Bu “başarıdan” çok memnun kalan Böhme, 20 Ekim’de yeni “atılımlar” için harekete geçilmesi emrini verdi. “Atılımların” ne anlama geldiği Kragujevac şehrinde ortaya çıktı. Piyade tugayına saldıran partizanların 10 Alman askerini öldürmesi ve 26’sını yaralaması üzerine, Böhme emirlerinin uygulanması direktifini verdi. Bunun üzerine Naziler sivil halkın içinden keyfi olarak 2300 kurban seçtiler. Yerel komutan Binbaşı König, Böhme’nin emirlerini bile çiğneyerk19, 20 ve 21 Ekim günlerinde toplam 2859 erkek, kadın ve çocuğu öldürttü. Okullardan çıkartılan sınıflar, öğretmenleriyle birlikte kurşuna dizildi.

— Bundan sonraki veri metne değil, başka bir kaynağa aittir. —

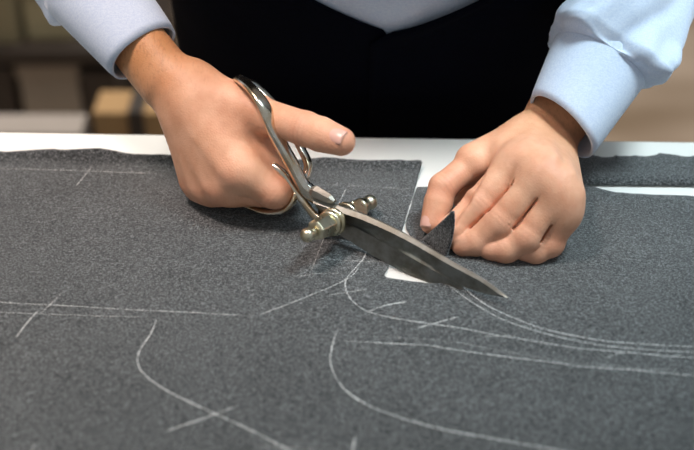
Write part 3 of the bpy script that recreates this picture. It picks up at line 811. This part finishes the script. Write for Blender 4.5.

General Franz Böhme 3 ay sonra Sırbistan’dan geri çağrıldığında 160 ölü ve 278 yaralı Alman askerine karşılık, sivil halktan 3562 kişi öldürülmüş ve 11.164 kişi yaralanmıştı. Kragujevac katliamı, Nazilerin Balkanlarda işlediği suçların en ağırlarından biri oldu. Katliamın failleri savaştan sonra Almanya ve Avusturya mahkemelerine çıkartıldılar, ancak hiç biri bu katliamlardan ötürü cezalandırılmadı. Franz Böhme 29 Mayıs 1947’de Nürnberg’de intihar etti, Binbaşı Paul König ve Binbaşı Otto Desch hakkında açılan davalar ise 1960 yılında Regensburg’daki bir mahkeme tarafından düşürüldü.